→ Exercise details: Your task is to give the data again, exactly, with every line intact.
Begin Data block
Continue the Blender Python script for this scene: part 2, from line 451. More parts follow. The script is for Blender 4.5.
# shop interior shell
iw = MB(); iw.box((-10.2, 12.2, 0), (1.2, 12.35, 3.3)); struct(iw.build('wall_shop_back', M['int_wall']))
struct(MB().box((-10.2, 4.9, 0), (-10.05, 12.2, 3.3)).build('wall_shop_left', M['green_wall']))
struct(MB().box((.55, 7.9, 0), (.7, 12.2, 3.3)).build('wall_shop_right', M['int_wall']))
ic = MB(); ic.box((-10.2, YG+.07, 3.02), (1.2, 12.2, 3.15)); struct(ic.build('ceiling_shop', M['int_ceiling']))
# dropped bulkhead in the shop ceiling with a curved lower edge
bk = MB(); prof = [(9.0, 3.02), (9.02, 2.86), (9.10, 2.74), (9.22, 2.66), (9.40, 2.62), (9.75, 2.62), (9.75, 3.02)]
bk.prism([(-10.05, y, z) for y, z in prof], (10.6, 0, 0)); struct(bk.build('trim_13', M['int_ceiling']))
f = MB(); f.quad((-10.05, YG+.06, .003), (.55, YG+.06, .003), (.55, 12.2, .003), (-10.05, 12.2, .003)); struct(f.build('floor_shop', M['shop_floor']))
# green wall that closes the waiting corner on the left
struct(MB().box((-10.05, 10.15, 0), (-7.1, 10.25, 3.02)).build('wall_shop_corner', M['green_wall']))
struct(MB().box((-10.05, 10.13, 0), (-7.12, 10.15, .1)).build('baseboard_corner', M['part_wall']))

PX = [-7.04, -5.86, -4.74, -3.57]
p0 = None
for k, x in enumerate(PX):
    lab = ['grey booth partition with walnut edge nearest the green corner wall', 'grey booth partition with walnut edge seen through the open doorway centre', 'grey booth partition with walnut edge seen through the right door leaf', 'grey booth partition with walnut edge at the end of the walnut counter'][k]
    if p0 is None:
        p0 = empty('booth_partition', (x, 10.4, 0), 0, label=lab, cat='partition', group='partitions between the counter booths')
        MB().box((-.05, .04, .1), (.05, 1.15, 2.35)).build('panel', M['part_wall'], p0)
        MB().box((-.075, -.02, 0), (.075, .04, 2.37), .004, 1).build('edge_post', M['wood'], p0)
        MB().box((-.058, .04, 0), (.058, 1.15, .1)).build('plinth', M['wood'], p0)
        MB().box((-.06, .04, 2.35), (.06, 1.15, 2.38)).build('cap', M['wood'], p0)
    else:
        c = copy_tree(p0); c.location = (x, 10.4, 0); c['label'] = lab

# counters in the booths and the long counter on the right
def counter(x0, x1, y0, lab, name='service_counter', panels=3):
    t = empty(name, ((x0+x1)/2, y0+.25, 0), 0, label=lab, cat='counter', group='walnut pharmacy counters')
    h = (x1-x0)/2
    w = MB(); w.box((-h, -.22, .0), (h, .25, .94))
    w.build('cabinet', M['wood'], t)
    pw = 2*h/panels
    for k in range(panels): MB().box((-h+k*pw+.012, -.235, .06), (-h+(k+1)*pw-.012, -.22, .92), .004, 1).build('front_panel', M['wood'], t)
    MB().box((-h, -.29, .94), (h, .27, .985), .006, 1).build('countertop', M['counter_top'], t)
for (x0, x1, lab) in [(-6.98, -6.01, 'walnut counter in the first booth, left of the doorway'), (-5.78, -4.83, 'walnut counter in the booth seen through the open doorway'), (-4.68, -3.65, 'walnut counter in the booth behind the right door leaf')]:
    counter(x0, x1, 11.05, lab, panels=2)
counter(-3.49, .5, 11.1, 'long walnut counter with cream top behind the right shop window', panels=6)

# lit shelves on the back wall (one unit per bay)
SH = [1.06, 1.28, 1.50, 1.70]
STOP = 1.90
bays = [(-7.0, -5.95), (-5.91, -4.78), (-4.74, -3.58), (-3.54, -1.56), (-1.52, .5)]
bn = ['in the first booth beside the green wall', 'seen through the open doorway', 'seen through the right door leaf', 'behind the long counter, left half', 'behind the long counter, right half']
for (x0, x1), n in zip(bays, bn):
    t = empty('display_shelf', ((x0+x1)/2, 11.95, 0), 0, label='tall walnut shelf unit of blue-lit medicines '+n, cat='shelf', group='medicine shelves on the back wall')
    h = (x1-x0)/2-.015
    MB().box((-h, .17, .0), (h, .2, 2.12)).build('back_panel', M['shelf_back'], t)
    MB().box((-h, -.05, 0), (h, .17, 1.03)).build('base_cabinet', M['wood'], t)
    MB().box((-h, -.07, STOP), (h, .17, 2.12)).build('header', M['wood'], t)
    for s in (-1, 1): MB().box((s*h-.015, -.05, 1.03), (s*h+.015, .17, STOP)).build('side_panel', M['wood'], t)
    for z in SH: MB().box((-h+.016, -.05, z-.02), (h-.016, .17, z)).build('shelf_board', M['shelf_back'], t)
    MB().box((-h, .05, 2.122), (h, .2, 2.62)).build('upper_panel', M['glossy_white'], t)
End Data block
→ Answer:
Continue the Blender Python script for this scene: part 2, from line 451. More parts follow. The script is for Blender 4.5.
# shop interior shell
iw = MB(); iw.box((-10.2, 12.2, 0), (1.2, 12.35, 3.3)); struct(iw.build('wall_shop_back', M['int_wall']))
struct(MB().box((-10.2, 4.9, 0), (-10.05, 12.2, 3.3)).build('wall_shop_left', M['green_wall']))
struct(MB().box((.55, 7.9, 0), (.7, 12.2, 3.3)).build('wall_shop_right', M['int_wall']))
ic = MB(); ic.box((-10.2, YG+.07, 3.02), (1.2, 12.2, 3.15)); struct(ic.build('ceiling_shop', M['int_ceiling']))
# dropped bulkhead in the shop ceiling with a curved lower edge
bk = MB(); prof = [(9.0, 3.02), (9.02, 2.86), (9.10, 2.74), (9.22, 2.66), (9.40, 2.62), (9.75, 2.62), (9.75, 3.02)]
bk.prism([(-10.05, y, z) for y, z in prof], (10.6, 0, 0)); struct(bk.build('trim_13', M['int_ceiling']))
f = MB(); f.quad((-10.05, YG+.06, .003), (.55, YG+.06, .003), (.55, 12.2, .003), (-10.05, 12.2, .003)); struct(f.build('floor_shop', M['shop_floor']))
# green wall that closes the waiting corner on the left
struct(MB().box((-10.05, 10.15, 0), (-7.1, 10.25, 3.02)).build('wall_shop_corner', M['green_wall']))
struct(MB().box((-10.05, 10.13, 0), (-7.12, 10.15, .1)).build('baseboard_corner', M['part_wall']))

PX = [-7.04, -5.86, -4.74, -3.57]
p0 = None
for k, x in enumerate(PX):
    lab = ['grey booth partition with walnut edge nearest the green corner wall', 'grey booth partition with walnut edge seen through the open doorway centre', 'grey booth partition with walnut edge seen through the right door leaf', 'grey booth partition with walnut edge at the end of the walnut counter'][k]
    if p0 is None:
        p0 = empty('booth_partition', (x, 10.4, 0), 0, label=lab, cat='partition', group='partitions between the counter booths')
        MB().box((-.05, .04, .1), (.05, 1.15, 2.35)).build('panel', M['part_wall'], p0)
        MB().box((-.075, -.02, 0), (.075, .04, 2.37), .004, 1).build('edge_post', M['wood'], p0)
        MB().box((-.058, .04, 0), (.058, 1.15, .1)).build('plinth', M['wood'], p0)
        MB().box((-.06, .04, 2.35), (.06, 1.15, 2.38)).build('cap', M['wood'], p0)
    else:
        c = copy_tree(p0); c.location = (x, 10.4, 0); c['label'] = lab

# counters in the booths and the long counter on the right
def counter(x0, x1, y0, lab, name='service_counter', panels=3):
    t = empty(name, ((x0+x1)/2, y0+.25, 0), 0, label=lab, cat='counter', group='walnut pharmacy counters')
    h = (x1-x0)/2
    w = MB(); w.box((-h, -.22, .0), (h, .25, .94))
    w.build('cabinet', M['wood'], t)
    pw = 2*h/panels
    for k in range(panels): MB().box((-h+k*pw+.012, -.235, .06), (-h+(k+1)*pw-.012, -.22, .92), .004, 1).build('front_panel', M['wood'], t)
    MB().box((-h, -.29, .94), (h, .27, .985), .006, 1).build('countertop', M['counter_top'], t)
for (x0, x1, lab) in [(-6.98, -6.01, 'walnut counter in the first booth, left of the doorway'), (-5.78, -4.83, 'walnut counter in the booth seen through the open doorway'), (-4.68, -3.65, 'walnut counter in the booth behind the right door leaf')]:
    counter(x0, x1, 11.05, lab, panels=2)
counter(-3.49, .5, 11.1, 'long walnut counter with cream top behind the right shop window', panels=6)

# lit shelves on the back wall (one unit per bay)
SH = [1.06, 1.28, 1.50, 1.70]
STOP = 1.90
bays = [(-7.0, -5.95), (-5.91, -4.78), (-4.74, -3.58), (-3.54, -1.56), (-1.52, .5)]
bn = ['in the first booth beside the green wall', 'seen through the open doorway', 'seen through the right door leaf', 'behind the long counter, left half', 'behind the long counter, right half']
for (x0, x1), n in zip(bays, bn):
    t = empty('display_shelf', ((x0+x1)/2, 11.95, 0), 0, label='tall walnut shelf unit of blue-lit medicines '+n, cat='shelf', group='medicine shelves on the back wall')
    h = (x1-x0)/2-.015
    MB().box((-h, .17, .0), (h, .2, 2.12)).build('back_panel', M['shelf_back'], t)
    MB().box((-h, -.05, 0), (h, .17, 1.03)).build('base_cabinet', M['wood'], t)
    MB().box((-h, -.07, STOP), (h, .17, 2.12)).build('header', M['wood'], t)
    for s in (-1, 1): MB().box((s*h-.015, -.05, 1.03), (s*h+.015, .17, STOP)).build('side_panel', M['wood'], t)
    for z in SH: MB().box((-h+.016, -.05, z-.02), (h-.016, .17, z)).build('shelf_board', M['shelf_back'], t)
    MB().box((-h, .05, 2.122), (h, .2, 2.62)).build('upper_panel', M['glossy_white'], t)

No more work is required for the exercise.